Une fin de saison inédite pour des ambitions historiques ?
Cette pause doit ainsi permettre à Thomas Tuchel de clarifier ses choix tactiques afin de préparer les échéances à court terme. D’abord sur le schéma de jeu puis sur la hiérarchie entre ses joueurs. Cela permettra de travailler dans la continuité et la sérénité même si certains de ses choix ne seront donc pas sans conséquences sur le futur du PSG. Ne pas faire jouer une seule minute Mauro Icardi lors des 8ème de finale alors que l’argentin s’est toujours montré à son avantage dans les grands matchs a surement frustré et fait cogiter le joueur prêté par l’Inter. Même si Paris a le dernier mot sur ce dossier pour lever ou non l’option d’achat, une relation tendue entre l’entraineur et son buteur ne doit pas nuire aux intérêts parisiens.
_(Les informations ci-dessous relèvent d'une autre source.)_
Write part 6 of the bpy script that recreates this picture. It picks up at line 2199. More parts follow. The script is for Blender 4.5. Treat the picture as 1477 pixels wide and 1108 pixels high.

Cette fin de saison inédite sera donc un nouveau tournant pour le projet QSI. Si Paris répond présent en 1/4 de finale une dynamique positive peut enfin être lancée. En revanche, si tout s’écroule de nouveau, une fin de cycle déjà annoncée débutera. Seules les conséquences économiques de la pandémie pourront freiner les ambitions des clubs désireux de s’attacher les services des stars parisiennes. Mais elles pourraient également freiner dans le sens inverse une possible prolongation de Neymar et/ou Mbappé qui semble une priorité, eux dont les contrats expirent en 2022. Les recrutements de latéraux et d’un remplaçant à Cavani pourront aussi être perturbés.
Quant à Tuchel, son avenir demeure flou et un accès au dernier carré de la LDC ne lui assurerait pas forcément une troisième année dans la capitale. L’ombre d’Allegri, désiré de longue date par Leonardo, plane toujours du coté du Parc des Princes. Encore une fois, les luttes d’intérêts ne seront pas sans conséquences à Paris.